- **DIRECTION**
Repeat exactly the lines of the listing below, please, starting with the first and ending with the line containing "1.5), .15, .1)"; leave out the rest.

- **AVAILABLE DATA**
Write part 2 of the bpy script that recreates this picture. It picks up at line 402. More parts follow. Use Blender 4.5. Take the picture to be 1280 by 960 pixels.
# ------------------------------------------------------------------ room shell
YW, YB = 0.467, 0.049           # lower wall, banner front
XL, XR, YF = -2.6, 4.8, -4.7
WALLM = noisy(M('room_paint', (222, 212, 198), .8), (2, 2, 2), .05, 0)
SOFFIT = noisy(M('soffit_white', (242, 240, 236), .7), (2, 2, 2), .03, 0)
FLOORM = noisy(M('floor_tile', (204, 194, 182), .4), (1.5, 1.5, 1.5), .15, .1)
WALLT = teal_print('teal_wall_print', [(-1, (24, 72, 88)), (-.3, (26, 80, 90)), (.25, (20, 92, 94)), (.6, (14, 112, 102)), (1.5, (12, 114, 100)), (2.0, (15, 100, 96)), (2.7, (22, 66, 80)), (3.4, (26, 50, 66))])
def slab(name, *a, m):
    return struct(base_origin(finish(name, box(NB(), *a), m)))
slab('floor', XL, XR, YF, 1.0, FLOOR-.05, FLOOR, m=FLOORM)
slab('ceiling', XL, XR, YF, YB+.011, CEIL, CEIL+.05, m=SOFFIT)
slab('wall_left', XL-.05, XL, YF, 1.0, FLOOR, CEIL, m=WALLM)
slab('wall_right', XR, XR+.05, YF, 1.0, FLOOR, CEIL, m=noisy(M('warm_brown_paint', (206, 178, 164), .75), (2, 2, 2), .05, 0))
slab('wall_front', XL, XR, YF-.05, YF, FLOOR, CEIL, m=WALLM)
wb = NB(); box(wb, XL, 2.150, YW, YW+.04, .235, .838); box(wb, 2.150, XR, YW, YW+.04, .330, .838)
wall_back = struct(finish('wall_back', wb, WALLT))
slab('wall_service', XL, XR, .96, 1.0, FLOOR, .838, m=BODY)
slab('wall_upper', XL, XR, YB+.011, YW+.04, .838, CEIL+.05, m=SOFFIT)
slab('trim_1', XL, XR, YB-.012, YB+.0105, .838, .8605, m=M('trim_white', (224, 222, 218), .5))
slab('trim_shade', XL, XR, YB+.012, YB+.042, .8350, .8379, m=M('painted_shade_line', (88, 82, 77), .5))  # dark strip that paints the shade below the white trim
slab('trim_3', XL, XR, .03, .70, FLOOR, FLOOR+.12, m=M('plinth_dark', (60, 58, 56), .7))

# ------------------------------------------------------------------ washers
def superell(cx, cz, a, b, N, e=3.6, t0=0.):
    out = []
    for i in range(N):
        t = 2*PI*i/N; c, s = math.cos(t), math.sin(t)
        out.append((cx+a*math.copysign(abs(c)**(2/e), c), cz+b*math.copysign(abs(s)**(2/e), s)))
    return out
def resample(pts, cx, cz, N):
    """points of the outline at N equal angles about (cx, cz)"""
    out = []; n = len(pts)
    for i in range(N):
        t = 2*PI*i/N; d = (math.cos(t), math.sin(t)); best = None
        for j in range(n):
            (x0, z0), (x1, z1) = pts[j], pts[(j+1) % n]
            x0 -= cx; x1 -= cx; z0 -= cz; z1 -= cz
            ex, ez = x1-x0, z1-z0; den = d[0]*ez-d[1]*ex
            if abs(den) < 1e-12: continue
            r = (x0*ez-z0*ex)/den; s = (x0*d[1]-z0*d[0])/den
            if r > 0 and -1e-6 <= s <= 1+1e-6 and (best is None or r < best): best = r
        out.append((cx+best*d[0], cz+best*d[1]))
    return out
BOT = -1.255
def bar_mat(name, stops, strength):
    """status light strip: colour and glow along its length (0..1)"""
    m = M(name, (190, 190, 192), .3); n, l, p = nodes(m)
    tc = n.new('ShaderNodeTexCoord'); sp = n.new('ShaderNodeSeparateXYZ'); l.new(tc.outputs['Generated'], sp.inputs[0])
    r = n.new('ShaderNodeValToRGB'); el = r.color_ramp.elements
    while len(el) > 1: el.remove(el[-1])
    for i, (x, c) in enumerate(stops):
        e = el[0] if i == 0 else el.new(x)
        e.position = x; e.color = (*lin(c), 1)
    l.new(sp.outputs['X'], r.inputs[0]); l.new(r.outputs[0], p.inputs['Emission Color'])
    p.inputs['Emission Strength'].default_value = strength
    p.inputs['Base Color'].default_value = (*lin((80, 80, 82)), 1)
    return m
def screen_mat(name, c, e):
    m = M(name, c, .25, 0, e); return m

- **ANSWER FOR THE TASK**
Write part 2 of the bpy script that recreates this picture. It picks up at line 402. More parts follow. Use Blender 4.5. Take the picture to be 1280 by 960 pixels.
# ------------------------------------------------------------------ room shell
YW, YB = 0.467, 0.049           # lower wall, banner front
XL, XR, YF = -2.6, 4.8, -4.7
WALLM = noisy(M('room_paint', (222, 212, 198), .8), (2, 2, 2), .05, 0)
SOFFIT = noisy(M('soffit_white', (242, 240, 236), .7), (2, 2, 2), .03, 0)
FLOORM = noisy(M('floor_tile', (204, 194, 182), .4), (1.5, 1.5, 1.5), .15, .1)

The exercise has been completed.